What the exercise asks => Identify and pull out each line of the entries in which "This" occurs.

[Records from a data source]
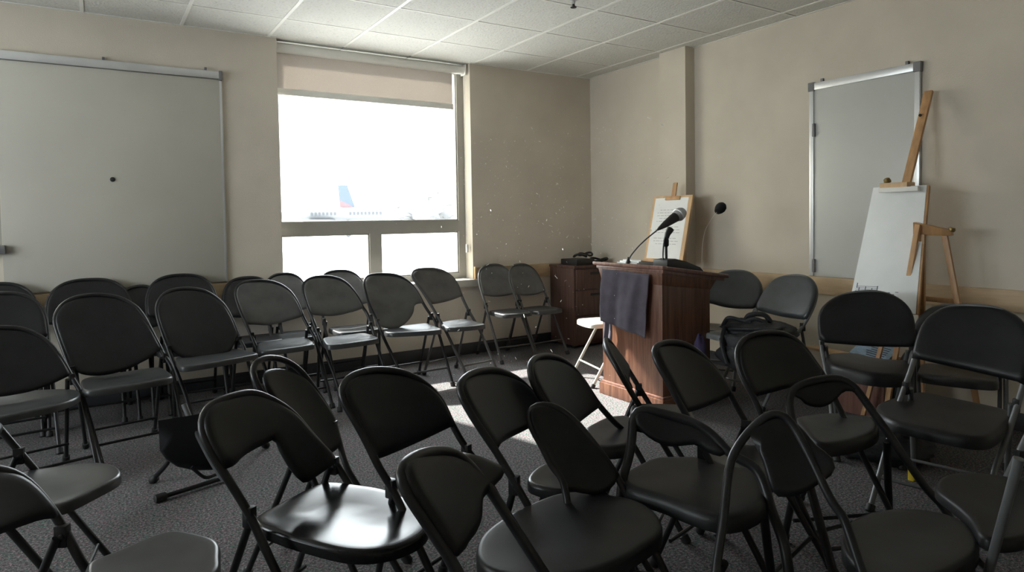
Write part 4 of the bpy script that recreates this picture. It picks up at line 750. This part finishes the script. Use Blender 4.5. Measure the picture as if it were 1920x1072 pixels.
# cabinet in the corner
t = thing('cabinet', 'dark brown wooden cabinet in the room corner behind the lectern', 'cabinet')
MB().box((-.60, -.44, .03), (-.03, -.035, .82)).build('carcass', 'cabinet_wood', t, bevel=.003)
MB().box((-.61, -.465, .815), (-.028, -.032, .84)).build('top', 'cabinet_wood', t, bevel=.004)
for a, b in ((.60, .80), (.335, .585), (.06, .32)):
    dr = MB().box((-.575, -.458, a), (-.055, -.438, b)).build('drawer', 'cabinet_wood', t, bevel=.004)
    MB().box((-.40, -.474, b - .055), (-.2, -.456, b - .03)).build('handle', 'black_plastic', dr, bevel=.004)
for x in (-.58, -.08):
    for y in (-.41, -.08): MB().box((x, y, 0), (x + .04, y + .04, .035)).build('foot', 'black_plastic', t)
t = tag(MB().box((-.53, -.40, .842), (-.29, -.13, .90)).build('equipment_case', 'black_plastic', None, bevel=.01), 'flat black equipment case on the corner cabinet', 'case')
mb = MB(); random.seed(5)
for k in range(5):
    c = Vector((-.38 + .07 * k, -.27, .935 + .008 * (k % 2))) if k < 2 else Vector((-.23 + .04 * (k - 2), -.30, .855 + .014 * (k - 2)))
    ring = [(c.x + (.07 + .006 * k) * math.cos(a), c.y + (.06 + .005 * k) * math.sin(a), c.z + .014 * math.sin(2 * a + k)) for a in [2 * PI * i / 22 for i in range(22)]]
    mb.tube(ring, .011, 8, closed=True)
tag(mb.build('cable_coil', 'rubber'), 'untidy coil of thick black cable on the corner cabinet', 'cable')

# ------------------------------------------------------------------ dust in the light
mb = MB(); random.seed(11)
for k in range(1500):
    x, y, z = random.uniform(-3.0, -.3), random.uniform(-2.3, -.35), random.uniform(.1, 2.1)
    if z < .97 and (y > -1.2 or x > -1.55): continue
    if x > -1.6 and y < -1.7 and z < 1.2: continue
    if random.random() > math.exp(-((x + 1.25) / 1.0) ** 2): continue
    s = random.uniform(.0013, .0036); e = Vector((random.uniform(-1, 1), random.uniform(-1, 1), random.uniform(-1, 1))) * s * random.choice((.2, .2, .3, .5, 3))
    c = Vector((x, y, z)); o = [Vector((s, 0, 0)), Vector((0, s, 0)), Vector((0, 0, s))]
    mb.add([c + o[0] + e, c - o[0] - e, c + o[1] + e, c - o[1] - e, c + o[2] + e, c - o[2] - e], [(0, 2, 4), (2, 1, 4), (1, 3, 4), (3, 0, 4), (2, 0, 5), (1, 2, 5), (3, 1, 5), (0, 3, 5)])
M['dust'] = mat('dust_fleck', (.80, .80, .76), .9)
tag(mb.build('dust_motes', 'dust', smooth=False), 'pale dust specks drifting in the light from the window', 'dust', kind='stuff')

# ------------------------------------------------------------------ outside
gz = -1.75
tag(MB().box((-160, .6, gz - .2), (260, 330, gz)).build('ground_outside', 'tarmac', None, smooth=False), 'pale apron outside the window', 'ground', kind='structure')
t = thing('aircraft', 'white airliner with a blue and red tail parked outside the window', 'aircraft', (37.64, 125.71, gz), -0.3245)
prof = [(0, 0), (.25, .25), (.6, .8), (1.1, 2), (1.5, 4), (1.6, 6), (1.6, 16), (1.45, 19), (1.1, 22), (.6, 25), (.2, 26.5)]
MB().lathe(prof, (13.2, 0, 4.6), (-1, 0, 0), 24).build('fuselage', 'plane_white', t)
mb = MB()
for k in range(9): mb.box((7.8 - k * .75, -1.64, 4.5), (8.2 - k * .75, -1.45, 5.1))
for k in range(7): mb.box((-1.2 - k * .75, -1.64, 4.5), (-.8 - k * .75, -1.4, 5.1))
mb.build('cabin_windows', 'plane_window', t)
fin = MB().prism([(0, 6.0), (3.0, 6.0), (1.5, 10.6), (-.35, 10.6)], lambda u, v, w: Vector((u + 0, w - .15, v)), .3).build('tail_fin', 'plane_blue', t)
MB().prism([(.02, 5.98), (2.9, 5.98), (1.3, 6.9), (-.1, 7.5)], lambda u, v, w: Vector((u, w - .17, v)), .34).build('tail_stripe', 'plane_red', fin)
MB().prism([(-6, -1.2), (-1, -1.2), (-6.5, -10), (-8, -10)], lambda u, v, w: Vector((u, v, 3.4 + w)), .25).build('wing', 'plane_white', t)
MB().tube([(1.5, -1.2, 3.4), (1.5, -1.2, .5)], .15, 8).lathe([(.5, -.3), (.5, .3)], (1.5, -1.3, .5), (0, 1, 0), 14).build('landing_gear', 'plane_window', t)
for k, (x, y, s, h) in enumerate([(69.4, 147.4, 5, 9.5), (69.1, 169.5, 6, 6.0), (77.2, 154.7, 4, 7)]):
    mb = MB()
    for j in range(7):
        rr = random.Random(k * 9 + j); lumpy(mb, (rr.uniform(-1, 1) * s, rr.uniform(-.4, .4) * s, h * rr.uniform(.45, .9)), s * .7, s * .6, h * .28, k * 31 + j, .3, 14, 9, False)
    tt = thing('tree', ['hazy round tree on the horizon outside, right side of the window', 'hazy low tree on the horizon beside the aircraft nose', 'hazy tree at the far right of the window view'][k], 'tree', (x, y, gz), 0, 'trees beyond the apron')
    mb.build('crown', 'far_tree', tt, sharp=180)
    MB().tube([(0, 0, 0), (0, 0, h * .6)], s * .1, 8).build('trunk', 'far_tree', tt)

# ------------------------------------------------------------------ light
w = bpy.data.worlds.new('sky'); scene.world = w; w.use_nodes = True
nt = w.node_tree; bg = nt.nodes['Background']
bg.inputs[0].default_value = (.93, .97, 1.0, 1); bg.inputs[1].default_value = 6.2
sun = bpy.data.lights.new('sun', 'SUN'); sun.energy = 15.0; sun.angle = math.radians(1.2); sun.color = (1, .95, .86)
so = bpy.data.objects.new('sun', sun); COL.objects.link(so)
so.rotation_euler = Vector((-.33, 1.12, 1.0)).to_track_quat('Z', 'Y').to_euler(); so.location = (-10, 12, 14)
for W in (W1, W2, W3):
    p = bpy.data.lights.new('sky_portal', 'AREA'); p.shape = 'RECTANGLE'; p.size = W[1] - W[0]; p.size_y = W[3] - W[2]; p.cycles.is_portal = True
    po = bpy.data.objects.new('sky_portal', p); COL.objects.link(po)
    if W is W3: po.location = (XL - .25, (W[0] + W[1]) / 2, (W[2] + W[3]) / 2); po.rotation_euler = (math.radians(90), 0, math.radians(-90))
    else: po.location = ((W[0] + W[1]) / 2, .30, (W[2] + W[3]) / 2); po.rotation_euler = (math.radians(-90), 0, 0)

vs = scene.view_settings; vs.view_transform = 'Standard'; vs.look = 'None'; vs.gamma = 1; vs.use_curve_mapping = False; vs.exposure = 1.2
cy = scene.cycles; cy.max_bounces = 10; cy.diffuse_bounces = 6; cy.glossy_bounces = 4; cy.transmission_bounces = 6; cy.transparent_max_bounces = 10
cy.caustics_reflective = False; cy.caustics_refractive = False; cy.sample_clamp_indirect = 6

---

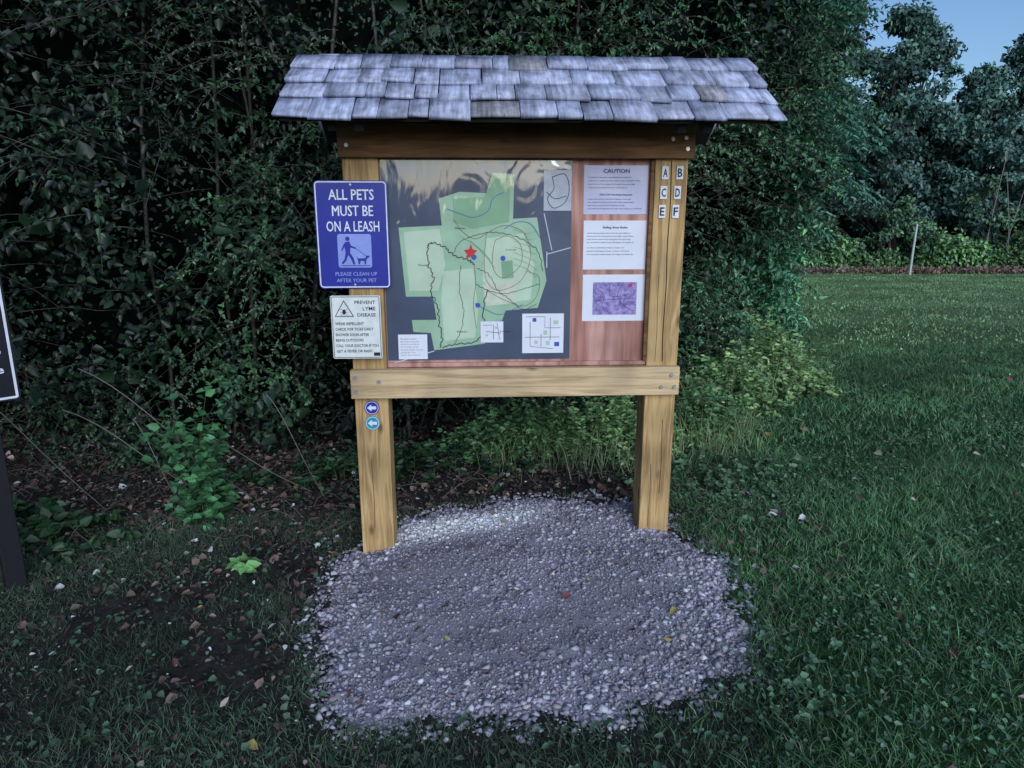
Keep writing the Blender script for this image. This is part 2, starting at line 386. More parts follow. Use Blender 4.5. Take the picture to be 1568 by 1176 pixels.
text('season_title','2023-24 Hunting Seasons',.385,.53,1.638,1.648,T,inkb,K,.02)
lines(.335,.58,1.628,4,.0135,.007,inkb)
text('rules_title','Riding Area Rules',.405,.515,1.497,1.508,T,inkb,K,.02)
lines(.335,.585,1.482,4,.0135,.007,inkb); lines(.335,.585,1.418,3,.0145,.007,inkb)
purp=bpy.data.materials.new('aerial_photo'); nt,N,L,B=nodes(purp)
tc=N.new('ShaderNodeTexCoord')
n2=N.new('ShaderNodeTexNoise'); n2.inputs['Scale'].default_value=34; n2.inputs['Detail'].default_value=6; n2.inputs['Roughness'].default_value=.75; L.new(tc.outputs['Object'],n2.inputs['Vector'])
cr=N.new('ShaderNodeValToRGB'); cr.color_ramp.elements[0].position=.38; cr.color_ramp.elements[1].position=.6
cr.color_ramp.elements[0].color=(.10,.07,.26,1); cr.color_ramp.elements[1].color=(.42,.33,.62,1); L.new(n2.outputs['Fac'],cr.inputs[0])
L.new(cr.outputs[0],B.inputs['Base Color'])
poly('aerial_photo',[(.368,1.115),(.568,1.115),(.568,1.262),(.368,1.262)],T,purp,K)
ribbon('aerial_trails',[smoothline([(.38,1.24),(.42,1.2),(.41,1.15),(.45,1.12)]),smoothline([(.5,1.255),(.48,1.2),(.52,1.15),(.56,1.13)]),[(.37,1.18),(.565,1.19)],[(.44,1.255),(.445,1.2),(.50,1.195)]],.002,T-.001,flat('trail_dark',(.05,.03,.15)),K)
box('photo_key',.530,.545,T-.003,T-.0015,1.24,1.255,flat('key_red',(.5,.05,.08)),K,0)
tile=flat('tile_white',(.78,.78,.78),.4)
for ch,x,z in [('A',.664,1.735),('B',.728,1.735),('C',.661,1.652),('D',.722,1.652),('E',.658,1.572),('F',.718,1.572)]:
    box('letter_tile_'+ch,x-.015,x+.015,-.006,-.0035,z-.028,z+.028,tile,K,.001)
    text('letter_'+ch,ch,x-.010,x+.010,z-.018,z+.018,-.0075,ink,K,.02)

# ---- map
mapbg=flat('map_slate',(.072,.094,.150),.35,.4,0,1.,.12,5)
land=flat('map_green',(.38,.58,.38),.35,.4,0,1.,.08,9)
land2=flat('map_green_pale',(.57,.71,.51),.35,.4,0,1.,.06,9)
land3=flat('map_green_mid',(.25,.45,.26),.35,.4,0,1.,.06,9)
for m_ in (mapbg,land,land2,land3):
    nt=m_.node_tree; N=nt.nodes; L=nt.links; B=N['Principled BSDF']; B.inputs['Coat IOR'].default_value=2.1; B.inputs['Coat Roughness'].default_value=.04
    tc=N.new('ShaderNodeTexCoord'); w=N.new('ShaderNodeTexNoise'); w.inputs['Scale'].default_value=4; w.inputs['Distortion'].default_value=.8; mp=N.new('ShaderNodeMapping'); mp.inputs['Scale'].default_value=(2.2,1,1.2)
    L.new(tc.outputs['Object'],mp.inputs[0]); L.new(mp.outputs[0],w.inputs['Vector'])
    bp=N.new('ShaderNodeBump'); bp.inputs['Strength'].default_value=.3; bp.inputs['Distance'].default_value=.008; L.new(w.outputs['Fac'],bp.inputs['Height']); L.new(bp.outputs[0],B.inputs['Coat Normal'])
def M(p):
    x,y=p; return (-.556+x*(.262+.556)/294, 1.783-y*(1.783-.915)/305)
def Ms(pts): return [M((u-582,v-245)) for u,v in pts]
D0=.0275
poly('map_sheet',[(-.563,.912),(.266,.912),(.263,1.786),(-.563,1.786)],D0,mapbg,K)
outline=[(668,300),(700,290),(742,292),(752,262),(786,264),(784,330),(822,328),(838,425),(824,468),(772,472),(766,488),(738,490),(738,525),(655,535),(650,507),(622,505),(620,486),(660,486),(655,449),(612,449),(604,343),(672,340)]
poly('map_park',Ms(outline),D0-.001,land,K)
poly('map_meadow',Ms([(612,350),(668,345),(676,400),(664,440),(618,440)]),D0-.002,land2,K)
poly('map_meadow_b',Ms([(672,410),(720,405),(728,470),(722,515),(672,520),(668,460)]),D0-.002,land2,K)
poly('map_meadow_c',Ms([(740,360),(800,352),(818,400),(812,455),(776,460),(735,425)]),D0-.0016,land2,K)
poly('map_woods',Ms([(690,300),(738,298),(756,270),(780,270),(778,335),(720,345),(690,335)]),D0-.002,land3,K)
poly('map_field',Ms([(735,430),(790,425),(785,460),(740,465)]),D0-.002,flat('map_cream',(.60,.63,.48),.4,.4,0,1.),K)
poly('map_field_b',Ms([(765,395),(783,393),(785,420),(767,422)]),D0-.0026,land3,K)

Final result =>
Write part 4 of the bpy script that recreates this picture. It picks up at line 750. This part finishes the script. Use Blender 4.5. Measure the picture as if it were 1920x1072 pixels.
Keep writing the Blender script for this image. This is part 2, starting at line 386. More parts follow. Use Blender 4.5. Take the picture to be 1568 by 1176 pixels.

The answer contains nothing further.